### Exercise prompt
Do not copy the pictures; transcribe all other material exactly.

### Data block
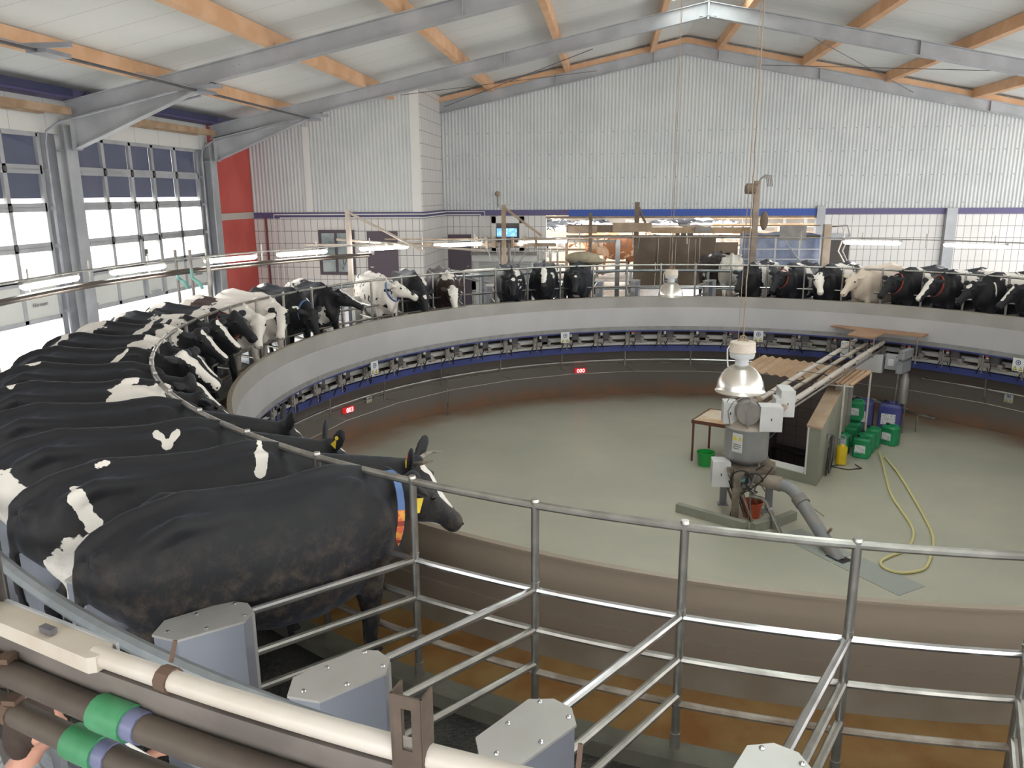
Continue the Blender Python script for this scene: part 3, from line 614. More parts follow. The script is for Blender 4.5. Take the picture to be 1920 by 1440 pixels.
# near cream conduit and grimy pipes with green tape
t = thing('cream_conduit', 'cream overhead pipe clamped to steel channel, running across lower left', 'pipe')
m = MB(); m.ring(RL, 1.775, .027, -109.3, -96, 40, 12); m.build('pipe', cream, t)
m = MB(); m.ring(RL+.0, 1.775, .027, -118, -112.6, 14, 12); m.build('pipe', cream, t)
m = MB(); m.arcband(RL-.025, RL+.02, 1.66, 1.745, -120, -96, 60); part(m.build('channel', P('grimy_channel', (.12, .105, .095), .6, .1, (.17, .15, .135), 5), t), 'dark steel channel below the cream pipe')
for a in (-107.9, -101.7):
    m = MB(); m.ring(RL, 1.775, .033, a, a+.22, 2, 10); m.rod(pol(RL-.03, a, 1.80), pol(RL-.05, a, 1.85), .006, 5); m.build('hose_clamp', P('rusty_clamp', (.10, .06, .04), .7), t)
tt = thing('tube_light', 'dusty unlit cream tube light housing lying on near channel at left', 'tube light', pol(RL, -111.15, 1.785), RAD(-21.2))
m = MB(); m.bbox(-.36, .36, -.038, .038, -.035, .01, .015); m.build('housing', creamdirt, tt); m = MB(); m.box(-.36, .36, .037, .045, -.01, .016); m.build('rim', galv, tt, 0); m = MB(); m.box(.12, .17, -.02, .0, .015, .03); m.build('clip', dgrey, tt, 0)
t = thing('slotted_upright', 'rusty slotted steel upright clamped over the cream pipe at bottom centre', 'post', pol(RL, -103.75, 0), RAD(-103.75))
m = MB(); rust = P('rusty_channel', (.09, .065, .05), .6, .3, (.15, .11, .085), 8)
m.box(.025, .03, -.036, -.012, 1.55, 1.93); m.box(.025, .03, .012, .036, 1.55, 1.93); m.box(.025, .03, -.012, .012, 1.55, 1.67); m.box(.025, .03, -.012, .012, 1.75, 1.80); m.box(.025, .03, -.012, .012, 1.90, 1.93)
m.box(-.02, .03, -.038, -.033, 1.40, 1.93); m.box(-.02, .03, .033, .038, 1.40, 1.93); m.build('channel', rust, t, 0); m = MB(); m.box(.03, .045, -.03, .03, 1.4, 1.6); m.build('bolt_plate', rust, t, 0)
t = thing('dark_upright', 'short dark steel channel upright standing through cream pipe at lower left', 'post', pol(RL, -112.0, 0), RAD(-112+30))
m = MB(); m.box(-.035, .035, -.03, -.024, 1.45, 1.95); m.box(-.035, -.028, -.03, .03, 1.45, 1.95); m.box(.028, .035, -.03, .03, 1.45, 1.95); m.build('channel', P('dark_channel', (.10, .09, .085), .5, .3, (.16, .14, .13), 8), t, 0)
for a, Rr, zz, lab, ga in ((0, 9.95, 1.655, 'upper grimy brown pipe with green tape crossing the lower left corner', -108.55), (0, 9.95, 1.525, 'lower grimy brown pipe with green tape at the bottom left corner', -109.3)):
    t = thing('vacuum_pipe', lab, 'pipe', (0, 0, 0), 0, 'grimy vacuum pipes')
    m = MB(); m.ring(Rr, zz, .036, -122, -98, 60, 12); m.build('pipe', browndpipe, t)
    m = MB(); m.ring(Rr, zz, .047, ga-.42, ga+.25, 4, 14); part(m.build('green_tape', green, t), 'green wound tape sleeve'); m = MB(); m.ring(Rr, zz, .041, ga+.25, ga+.5, 3, 12); m.build('blue_collar', P('violet_sleeve', (.13, .14, .24), .4), t)
    m = MB(); m.ring(Rr, zz, .041, -111.35, -111.15, 2, 10); m.box(*([Rr*cos(RAD(-111.2))-.02, Rr*cos(RAD(-111.2))+.02, Rr*sin(RAD(-111.2))-.02, Rr*sin(RAD(-111.2))+.02]), zz+.035, zz+.05); m.build('hose_clamp', P('rusty_clamp2', (.10, .06, .04), .7), t)
t = thing('pull_cord', 'thin white cord stretched below the green-taped pipes', 'cord'); m = MB(); m.rod(pol(9.75, -110.2, 1.35), pol(9.85, -106.2, 1.36), .005, 5); m.build('cord', white, t)
t = thing('operator_rail', 'two pale grey curved pipes running low behind cows at lower left', 'pipe rail')
m = MB(); m.ring(9.3, .62, .028, -135, -92, 80, 8); m.ring(9.25, .30, .028, -135, -92, 80, 8); m.build('pipe', galvpipe, t)
for a in (-128, -118, -108, -98): m = MB(); m.box(-.02, .02, -.02, .02, OPZ, .62); o = m.build('post', galv, t, 0); o.location = pol(9.33, a)
# ============================================================ COWS
def loft(mb, secs, n=20, up=Vector((0, 0, 1)), sq=2.2):
    K = len(secs); vs = []
    for i, (c, hw, hh) in enumerate(secs):
        a = Vector(secs[max(i-1, 0)][0]); b = Vector(secs[min(i+1, K-1)][0]); t = (b-a).normalized(); side = up.cross(t)
        side = side.normalized() if side.length > 1e-3 else Vector((0, 1, 0)); u = t.cross(side)
        for k in range(n):
            an = 2*pi*k/n; cx, sx = cos(an), sin(an); q = (abs(cx)**sq+abs(sx)**sq)**(-1/sq)
            vs.append(Vector(c)+side*cx*q*hw+u*sx*q*hh)
    fs = [(i*n+k, i*n+(k+1) % n, (i+1)*n+(k+1) % n, (i+1)*n+k) for i in range(K-1) for k in range(n)]
    return mb.add(vs, fs+[tuple(range(n))[::-1], tuple(range((K-1)*n, K*n))])
TRUNK = [(-1.50, 1.20, 1.05, .07), (-1.45, 1.27, .92, .16), (-1.34, 1.325, .80, .235), (-1.18, 1.35, .72, .275), (-1.02, 1.385, .66, .30), (-.85, 1.365, .59, .315), (-.62, 1.345, .53, .345),
         (-.40, 1.35, .52, .345), (-.22, 1.37, .56, .30), (-.08, 1.36, .62, .25), (.04, 1.31, .68, .205), (.13, 1.26, .76, .16), (.20, 1.22, .85, .11)]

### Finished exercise
Continue the Blender Python script for this scene: part 3, from line 614. More parts follow. The script is for Blender 4.5. Take the picture to be 1920 by 1440 pixels.
# near cream conduit and grimy pipes with green tape
t = thing('cream_conduit', 'cream overhead pipe clamped to steel channel, running across lower left', 'pipe')
m = MB(); m.ring(RL, 1.775, .027, -109.3, -96, 40, 12); m.build('pipe', cream, t)
m = MB(); m.ring(RL+.0, 1.775, .027, -118, -112.6, 14, 12); m.build('pipe', cream, t)
m = MB(); m.arcband(RL-.025, RL+.02, 1.66, 1.745, -120, -96, 60); part(m.build('channel', P('grimy_channel', (.12, .105, .095), .6, .1, (.17, .15, .135), 5), t), 'dark steel channel below the cream pipe')
for a in (-107.9, -101.7):
    m = MB(); m.ring(RL, 1.775, .033, a, a+.22, 2, 10); m.rod(pol(RL-.03, a, 1.80), pol(RL-.05, a, 1.85), .006, 5); m.build('hose_clamp', P('rusty_clamp', (.10, .06, .04), .7), t)
tt = thing('tube_light', 'dusty unlit cream tube light housing lying on near channel at left', 'tube light', pol(RL, -111.15, 1.785), RAD(-21.2))
m = MB(); m.bbox(-.36, .36, -.038, .038, -.035, .01, .015); m.build('housing', creamdirt, tt); m = MB(); m.box(-.36, .36, .037, .045, -.01, .016); m.build('rim', galv, tt, 0); m = MB(); m.box(.12, .17, -.02, .0, .015, .03); m.build('clip', dgrey, tt, 0)
t = thing('slotted_upright', 'rusty slotted steel upright clamped over the cream pipe at bottom centre', 'post', pol(RL, -103.75, 0), RAD(-103.75))
m = MB(); rust = P('rusty_channel', (.09, .065, .05), .6, .3, (.15, .11, .085), 8)
m.box(.025, .03, -.036, -.012, 1.55, 1.93); m.box(.025, .03, .012, .036, 1.55, 1.93); m.box(.025, .03, -.012, .012, 1.55, 1.67); m.box(.025, .03, -.012, .012, 1.75, 1.80); m.box(.025, .03, -.012, .012, 1.90, 1.93)
m.box(-.02, .03, -.038, -.033, 1.40, 1.93); m.box(-.02, .03, .033, .038, 1.40, 1.93); m.build('channel', rust, t, 0); m = MB(); m.box(.03, .045, -.03, .03, 1.4, 1.6); m.build('bolt_plate', rust, t, 0)
t = thing('dark_upright', 'short dark steel channel upright standing through cream pipe at lower left', 'post', pol(RL, -112.0, 0), RAD(-112+30))
m = MB(); m.box(-.035, .035, -.03, -.024, 1.45, 1.95); m.box(-.035, -.028, -.03, .03, 1.45, 1.95); m.box(.028, .035, -.03, .03, 1.45, 1.95); m.build('channel', P('dark_channel', (.10, .09, .085), .5, .3, (.16, .14, .13), 8), t, 0)
for a, Rr, zz, lab, ga in ((0, 9.95, 1.655, 'upper grimy brown pipe with green tape crossing the lower left corner', -108.55), (0, 9.95, 1.525, 'lower grimy brown pipe with green tape at the bottom left corner', -109.3)):
    t = thing('vacuum_pipe', lab, 'pipe', (0, 0, 0), 0, 'grimy vacuum pipes')
    m = MB(); m.ring(Rr, zz, .036, -122, -98, 60, 12); m.build('pipe', browndpipe, t)
    m = MB(); m.ring(Rr, zz, .047, ga-.42, ga+.25, 4, 14); part(m.build('green_tape', green, t), 'green wound tape sleeve'); m = MB(); m.ring(Rr, zz, .041, ga+.25, ga+.5, 3, 12); m.build('blue_collar', P('violet_sleeve', (.13, .14, .24), .4), t)
    m = MB(); m.ring(Rr, zz, .041, -111.35, -111.15, 2, 10); m.box(*([Rr*cos(RAD(-111.2))-.02, Rr*cos(RAD(-111.2))+.02, Rr*sin(RAD(-111.2))-.02, Rr*sin(RAD(-111.2))+.02]), zz+.035, zz+.05); m.build('hose_clamp', P('rusty_clamp2', (.10, .06, .04), .7), t)
t = thing('pull_cord', 'thin white cord stretched below the green-taped pipes', 'cord'); m = MB(); m.rod(pol(9.75, -110.2, 1.35), pol(9.85, -106.2, 1.36), .005, 5); m.build('cord', white, t)
t = thing('operator_rail', 'two pale grey curved pipes running low behind cows at lower left', 'pipe rail')
m = MB(); m.ring(9.3, .62, .028, -135, -92, 80, 8); m.ring(9.25, .30, .028, -135, -92, 80, 8); m.build('pipe', galvpipe, t)
for a in (-128, -118, -108, -98): m = MB(); m.box(-.02, .02, -.02, .02, OPZ, .62); o = m.build('post', galv, t, 0); o.location = pol(9.33, a)
# ============================================================ COWS
def loft(mb, secs, n=20, up=Vector((0, 0, 1)), sq=2.2):
    K = len(secs); vs = []
    for i, (c, hw, hh) in enumerate(secs):
        a = Vector(secs[max(i-1, 0)][0]); b = Vector(secs[min(i+1, K-1)][0]); t = (b-a).normalized(); side = up.cross(t)
        side = side.normalized() if side.length > 1e-3 else Vector((0, 1, 0)); u = t.cross(side)
        for k in range(n):
            an = 2*pi*k/n; cx, sx = cos(an), sin(an); q = (abs(cx)**sq+abs(sx)**sq)**(-1/sq)
            vs.append(Vector(c)+side*cx*q*hw+u*sx*q*hh)
    fs = [(i*n+k, i*n+(k+1) % n, (i+1)*n+(k+1) % n, (i+1)*n+k) for i in range(K-1) for k in range(n)]
    return mb.add(vs, fs+[tuple(range(n))[::-1], tuple(range((K-1)*n, K*n))])
TRUNK = [(-1.50, 1.20, 1.05, .07), (-1.45, 1.27, .92, .16), (-1.34, 1.325, .80, .235), (-1.18, 1.35, .72, .275), (-1.02, 1.385, .66, .30), (-.85, 1.365, .59, .315), (-.62, 1.345, .53, .345),
         (-.40, 1.35, .52, .345), (-.22, 1.37, .56, .30), (-.08, 1.36, .62, .25), (.04, 1.31, .68, .205), (.13, 1.26, .76, .16), (.20, 1.22, .85, .11)]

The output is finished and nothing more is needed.